- _PROBLEM DESCRIPTION_:
An exact copy of all the data is required, with pictures left out.
──────── DATA SEGMENT ────────
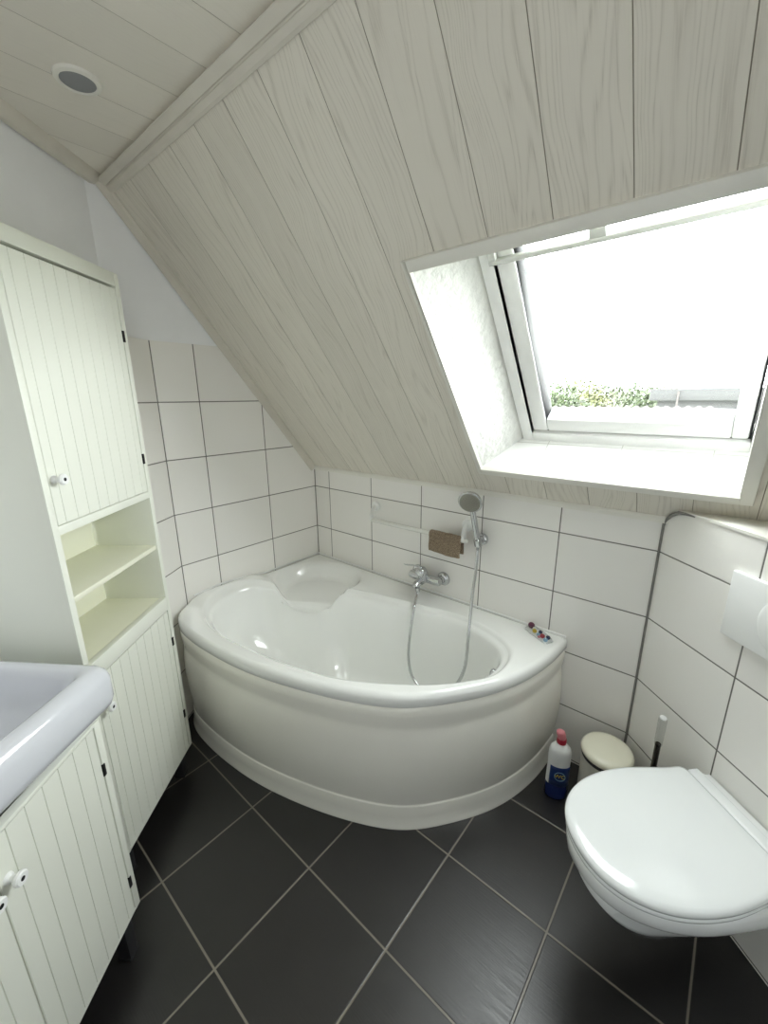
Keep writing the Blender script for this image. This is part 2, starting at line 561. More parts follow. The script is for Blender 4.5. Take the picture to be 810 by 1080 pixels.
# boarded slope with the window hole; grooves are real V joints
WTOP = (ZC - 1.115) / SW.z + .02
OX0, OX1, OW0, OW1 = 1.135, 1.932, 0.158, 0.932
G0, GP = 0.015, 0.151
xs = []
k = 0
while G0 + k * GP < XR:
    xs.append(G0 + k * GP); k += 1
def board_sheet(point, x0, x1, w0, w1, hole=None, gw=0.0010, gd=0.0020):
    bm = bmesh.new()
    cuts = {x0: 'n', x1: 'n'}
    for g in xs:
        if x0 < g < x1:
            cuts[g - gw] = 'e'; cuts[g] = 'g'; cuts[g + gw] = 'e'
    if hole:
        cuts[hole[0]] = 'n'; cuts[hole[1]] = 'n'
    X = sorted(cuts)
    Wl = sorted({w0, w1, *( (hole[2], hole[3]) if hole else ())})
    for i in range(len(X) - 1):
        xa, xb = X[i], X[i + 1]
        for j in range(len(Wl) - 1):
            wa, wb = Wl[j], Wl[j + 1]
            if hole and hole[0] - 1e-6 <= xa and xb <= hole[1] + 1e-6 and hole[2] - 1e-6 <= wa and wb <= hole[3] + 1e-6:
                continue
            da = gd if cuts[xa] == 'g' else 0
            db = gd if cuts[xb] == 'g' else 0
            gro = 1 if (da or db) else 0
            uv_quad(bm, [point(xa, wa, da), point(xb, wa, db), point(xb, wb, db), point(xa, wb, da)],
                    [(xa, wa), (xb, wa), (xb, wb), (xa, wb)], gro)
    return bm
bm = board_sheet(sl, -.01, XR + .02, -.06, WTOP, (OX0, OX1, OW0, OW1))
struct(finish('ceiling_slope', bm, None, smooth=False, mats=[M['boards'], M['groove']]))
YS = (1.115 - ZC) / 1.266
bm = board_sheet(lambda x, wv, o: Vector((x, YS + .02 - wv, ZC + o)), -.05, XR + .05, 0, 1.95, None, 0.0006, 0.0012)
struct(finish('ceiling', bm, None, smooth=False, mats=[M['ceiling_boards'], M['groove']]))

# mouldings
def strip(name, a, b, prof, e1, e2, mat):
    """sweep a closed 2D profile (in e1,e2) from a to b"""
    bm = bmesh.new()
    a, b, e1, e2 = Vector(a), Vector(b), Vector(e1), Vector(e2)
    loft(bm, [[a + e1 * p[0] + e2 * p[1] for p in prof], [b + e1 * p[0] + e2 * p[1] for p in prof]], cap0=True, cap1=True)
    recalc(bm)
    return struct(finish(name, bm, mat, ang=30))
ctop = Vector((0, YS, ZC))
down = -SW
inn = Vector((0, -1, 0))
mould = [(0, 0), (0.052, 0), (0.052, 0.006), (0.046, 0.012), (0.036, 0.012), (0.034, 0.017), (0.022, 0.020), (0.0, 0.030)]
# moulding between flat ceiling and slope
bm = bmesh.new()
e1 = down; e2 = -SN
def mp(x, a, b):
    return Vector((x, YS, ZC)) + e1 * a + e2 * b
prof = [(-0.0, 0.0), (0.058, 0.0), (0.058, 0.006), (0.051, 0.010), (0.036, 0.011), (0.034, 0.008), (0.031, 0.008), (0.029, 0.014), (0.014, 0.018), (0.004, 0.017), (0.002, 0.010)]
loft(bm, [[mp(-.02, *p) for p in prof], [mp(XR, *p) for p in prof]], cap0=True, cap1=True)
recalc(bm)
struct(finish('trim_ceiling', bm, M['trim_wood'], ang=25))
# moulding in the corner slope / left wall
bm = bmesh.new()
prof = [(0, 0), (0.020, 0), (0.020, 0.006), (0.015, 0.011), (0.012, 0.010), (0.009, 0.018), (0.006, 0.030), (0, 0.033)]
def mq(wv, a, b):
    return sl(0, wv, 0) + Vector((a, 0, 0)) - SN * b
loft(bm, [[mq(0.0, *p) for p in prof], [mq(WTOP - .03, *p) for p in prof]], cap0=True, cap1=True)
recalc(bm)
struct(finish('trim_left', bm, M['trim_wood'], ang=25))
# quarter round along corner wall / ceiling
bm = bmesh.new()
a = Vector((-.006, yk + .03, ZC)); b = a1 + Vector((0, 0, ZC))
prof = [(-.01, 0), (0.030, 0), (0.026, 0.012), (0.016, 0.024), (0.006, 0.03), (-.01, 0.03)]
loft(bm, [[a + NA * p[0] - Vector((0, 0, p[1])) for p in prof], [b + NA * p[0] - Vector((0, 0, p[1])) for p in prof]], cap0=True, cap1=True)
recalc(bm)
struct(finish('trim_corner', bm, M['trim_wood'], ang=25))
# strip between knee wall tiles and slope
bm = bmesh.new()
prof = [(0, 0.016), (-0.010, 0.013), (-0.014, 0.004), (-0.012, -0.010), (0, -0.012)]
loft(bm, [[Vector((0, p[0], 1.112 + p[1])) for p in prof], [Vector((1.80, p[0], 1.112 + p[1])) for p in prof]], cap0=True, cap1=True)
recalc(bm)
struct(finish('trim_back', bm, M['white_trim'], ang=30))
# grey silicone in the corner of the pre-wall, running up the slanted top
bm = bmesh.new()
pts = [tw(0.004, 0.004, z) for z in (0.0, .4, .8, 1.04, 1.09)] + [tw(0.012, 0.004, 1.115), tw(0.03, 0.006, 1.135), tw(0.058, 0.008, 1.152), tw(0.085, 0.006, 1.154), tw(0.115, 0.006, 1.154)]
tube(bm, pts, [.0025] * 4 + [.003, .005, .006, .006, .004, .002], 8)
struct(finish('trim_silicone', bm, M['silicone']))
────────
- _OUTPUT OF THE TASK_:
Keep writing the Blender script for this image. This is part 2, starting at line 561. More parts follow. The script is for Blender 4.5. Take the picture to be 810 by 1080 pixels.
# boarded slope with the window hole; grooves are real V joints
WTOP = (ZC - 1.115) / SW.z + .02
OX0, OX1, OW0, OW1 = 1.135, 1.932, 0.158, 0.932
G0, GP = 0.015, 0.151
xs = []
k = 0
while G0 + k * GP < XR:
    xs.append(G0 + k * GP); k += 1
def board_sheet(point, x0, x1, w0, w1, hole=None, gw=0.0010, gd=0.0020):
    bm = bmesh.new()
    cuts = {x0: 'n', x1: 'n'}
    for g in xs:
        if x0 < g < x1:
            cuts[g - gw] = 'e'; cuts[g] = 'g'; cuts[g + gw] = 'e'
    if hole:
        cuts[hole[0]] = 'n'; cuts[hole[1]] = 'n'
    X = sorted(cuts)
    Wl = sorted({w0, w1, *( (hole[2], hole[3]) if hole else ())})
    for i in range(len(X) - 1):
        xa, xb = X[i], X[i + 1]
        for j in range(len(Wl) - 1):
            wa, wb = Wl[j], Wl[j + 1]
            if hole and hole[0] - 1e-6 <= xa and xb <= hole[1] + 1e-6 and hole[2] - 1e-6 <= wa and wb <= hole[3] + 1e-6:
                continue
            da = gd if cuts[xa] == 'g' else 0
            db = gd if cuts[xb] == 'g' else 0
            gro = 1 if (da or db) else 0
            uv_quad(bm, [point(xa, wa, da), point(xb, wa, db), point(xb, wb, db), point(xa, wb, da)],
                    [(xa, wa), (xb, wa), (xb, wb), (xa, wb)], gro)
    return bm
bm = board_sheet(sl, -.01, XR + .02, -.06, WTOP, (OX0, OX1, OW0, OW1))
struct(finish('ceiling_slope', bm, None, smooth=False, mats=[M['boards'], M['groove']]))
YS = (1.115 - ZC) / 1.266
bm = board_sheet(lambda x, wv, o: Vector((x, YS + .02 - wv, ZC + o)), -.05, XR + .05, 0, 1.95, None, 0.0006, 0.0012)
struct(finish('ceiling', bm, None, smooth=False, mats=[M['ceiling_boards'], M['groove']]))

# mouldings
def strip(name, a, b, prof, e1, e2, mat):
    """sweep a closed 2D profile (in e1,e2) from a to b"""
    bm = bmesh.new()
    a, b, e1, e2 = Vector(a), Vector(b), Vector(e1), Vector(e2)
    loft(bm, [[a + e1 * p[0] + e2 * p[1] for p in prof], [b + e1 * p[0] + e2 * p[1] for p in prof]], cap0=True, cap1=True)
    recalc(bm)
    return struct(finish(name, bm, mat, ang=30))
ctop = Vector((0, YS, ZC))
down = -SW
inn = Vector((0, -1, 0))
mould = [(0, 0), (0.052, 0), (0.052, 0.006), (0.046, 0.012), (0.036, 0.012), (0.034, 0.017), (0.022, 0.020), (0.0, 0.030)]
# moulding between flat ceiling and slope
bm = bmesh.new()
e1 = down; e2 = -SN
def mp(x, a, b):
    return Vector((x, YS, ZC)) + e1 * a + e2 * b
prof = [(-0.0, 0.0), (0.058, 0.0), (0.058, 0.006), (0.051, 0.010), (0.036, 0.011), (0.034, 0.008), (0.031, 0.008), (0.029, 0.014), (0.014, 0.018), (0.004, 0.017), (0.002, 0.010)]
loft(bm, [[mp(-.02, *p) for p in prof], [mp(XR, *p) for p in prof]], cap0=True, cap1=True)
recalc(bm)
struct(finish('trim_ceiling', bm, M['trim_wood'], ang=25))
# moulding in the corner slope / left wall
bm = bmesh.new()
prof = [(0, 0), (0.020, 0), (0.020, 0.006), (0.015, 0.011), (0.012, 0.010), (0.009, 0.018), (0.006, 0.030), (0, 0.033)]
def mq(wv, a, b):
    return sl(0, wv, 0) + Vector((a, 0, 0)) - SN * b
loft(bm, [[mq(0.0, *p) for p in prof], [mq(WTOP - .03, *p) for p in prof]], cap0=True, cap1=True)
recalc(bm)
struct(finish('trim_left', bm, M['trim_wood'], ang=25))
# quarter round along corner wall / ceiling
bm = bmesh.new()
a = Vector((-.006, yk + .03, ZC)); b = a1 + Vector((0, 0, ZC))
prof = [(-.01, 0), (0.030, 0), (0.026, 0.012), (0.016, 0.024), (0.006, 0.03), (-.01, 0.03)]
loft(bm, [[a + NA * p[0] - Vector((0, 0, p[1])) for p in prof], [b + NA * p[0] - Vector((0, 0, p[1])) for p in prof]], cap0=True, cap1=True)
recalc(bm)
struct(finish('trim_corner', bm, M['trim_wood'], ang=25))
# strip between knee wall tiles and slope
bm = bmesh.new()
prof = [(0, 0.016), (-0.010, 0.013), (-0.014, 0.004), (-0.012, -0.010), (0, -0.012)]
loft(bm, [[Vector((0, p[0], 1.112 + p[1])) for p in prof], [Vector((1.80, p[0], 1.112 + p[1])) for p in prof]], cap0=True, cap1=True)
recalc(bm)
struct(finish('trim_back', bm, M['white_trim'], ang=30))
# grey silicone in the corner of the pre-wall, running up the slanted top
bm = bmesh.new()
pts = [tw(0.004, 0.004, z) for z in (0.0, .4, .8, 1.04, 1.09)] + [tw(0.012, 0.004, 1.115), tw(0.03, 0.006, 1.135), tw(0.058, 0.008, 1.152), tw(0.085, 0.006, 1.154), tw(0.115, 0.006, 1.154)]
tube(bm, pts, [.0025] * 4 + [.003, .005, .006, .006, .004, .002], 8)
struct(finish('trim_silicone', bm, M['silicone']))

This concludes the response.